Der kleinste gemeinsame Nenner: Die liberale Demokratie
Nun darf man nicht in Jubel ausbrechen, wenn man ein politischer Gegner Netanyahus ist. Er wird weiterhin versuchen, diese Regierung zu stürzen. Er ist schlau und klug zugleich, er ist ein genialer, allzu genialer Populist. Doch er hat auch eklatante Fehler in den letzten Jahren gemacht: er hat so ziemlich alle seine Mitarbeiter oder Koalitionspartner hintergangen und betrogen. In der neuen Regierung gibt es allein fünf Parteien, die von einstigen Weggefährten oder Koalitionspartnern gegründet wurden – aus Wut und Enttäuschung über Netanyahu. Sie alle, gemeinsam natürlich mit den linken Parteien und der arabischen Ra’am, eint der absolute Wille, eine Rückkehr Netanyahus in den Amtssitz des Premierministers in Jerusalem zu verhindern. Denn sie alle mussten erkennen, dass Netanyahu, vor allem seitdem er als Angeklagter wegen mutmaßlicher Korruption in drei Fällen vor Gericht steht, seine Interessen vor die des Staates gestellt hat. Dass er die Gesellschaft spaltete, vom „tiefen Staat“ sprach, die Justiz, die Polizei, die Medien als seine Feinde und als korrupt bezeichnete, als Feinde des Volkes. Der Premier eines demokratischen Staates misstraut dem Staat, dem er selbst vorsteht. Dieses Szenario ist der Welt vor allem durch Donald Trump bekannt geworden. Aber es existiert in vielen, vielen anderen Teilen der Welt auch, wo Demokratie offiziell noch existiert, siehe Ungarn, siehe Polen, siehe Brasilien, um nur ein paar Beispiele zu nennen. Doch wie schnell Demokratien zu kippen drohen, kann man am Beispiel von Sebastian Kurz in Österreich sehen. So eben auch in den USA und in Israel.

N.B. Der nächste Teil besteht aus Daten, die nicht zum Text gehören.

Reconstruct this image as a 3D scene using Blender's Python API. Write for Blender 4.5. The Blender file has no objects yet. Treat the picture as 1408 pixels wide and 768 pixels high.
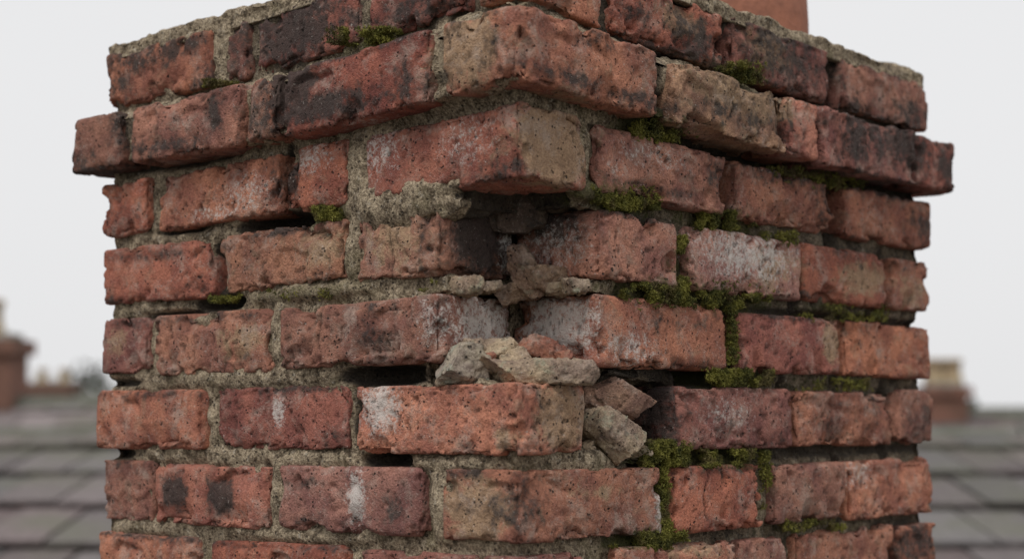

Was aber könnte die demokratische Welt von der aktuellen israelischen Regierung lernen? Die beiden Harvard-Professoren Daniel Ziblatt und Steven Levitsky haben 2017 in ihrem Buch „How Democracies die“ Wege aufgezeigt, wie Demokratien im 21. Jahrhundert zu Fall gebracht werden, aber auch, wie man sie retten kann. Sie verweisen auf zwei Beispiele aus den 1920/30er Jahren in Belgien und Finnland. Dort drohten rechtsextreme Parteien an die Macht zu kommen. Was geschah? Alle demokratischen Parteien verbündeten sich, bildeten Regierungen, um so die Demokratie zu retten. Dabei war man bereit über ideologische Zwistigkeiten hinwegzusehen, die Rettung der Demokratie war wichtiger.

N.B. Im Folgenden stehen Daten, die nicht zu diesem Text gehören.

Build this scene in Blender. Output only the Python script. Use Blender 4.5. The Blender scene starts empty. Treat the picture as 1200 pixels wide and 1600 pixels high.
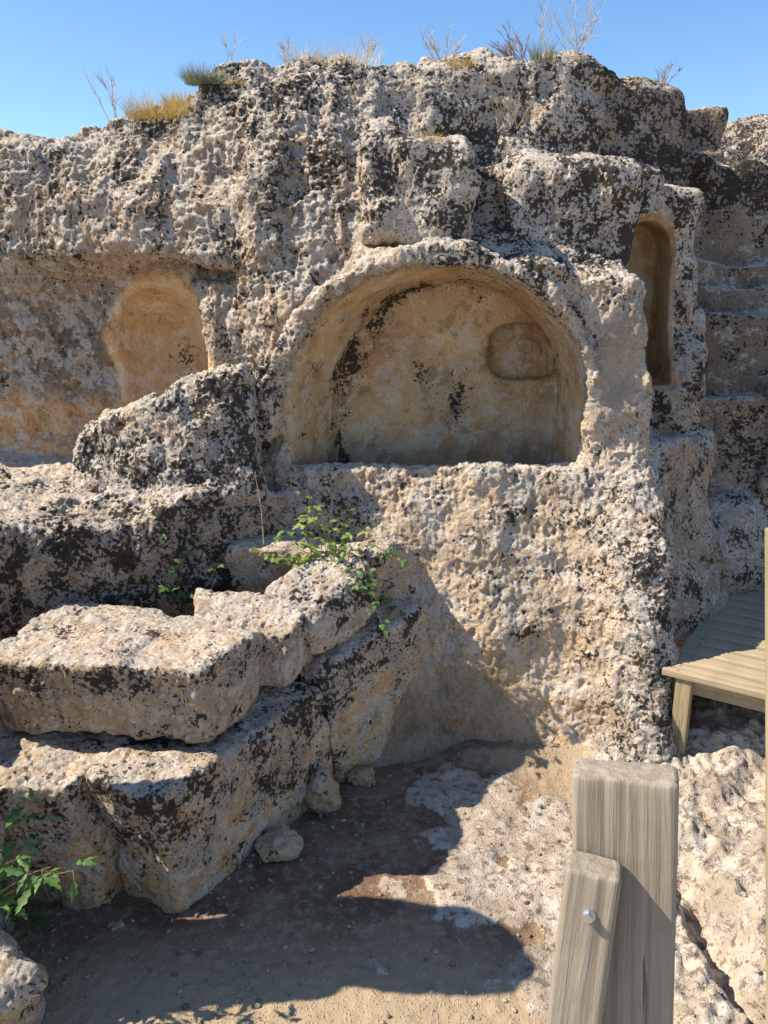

Etwas ähnliches versuchen nun die acht Parteien in Israel. Und sollten sie durchhalten, sollte Netanyahu irgendwann aufgeben, dann hätte die Koalition ihr Ziel erreicht. Was natürlich noch lange nicht bedeutet, dass Israel nicht auch in Zukunft mehrheitlich politisch rechts stehen wird. Aber wenn schon, dann – und das ist die Hoffnung aller – zumindest im demokratischen Rahmen, der mit Sicherheit seine Schwächen und Fehler hat. Der aber doch auf jeden Fall besser ist als jegliche populistische Regierungsform.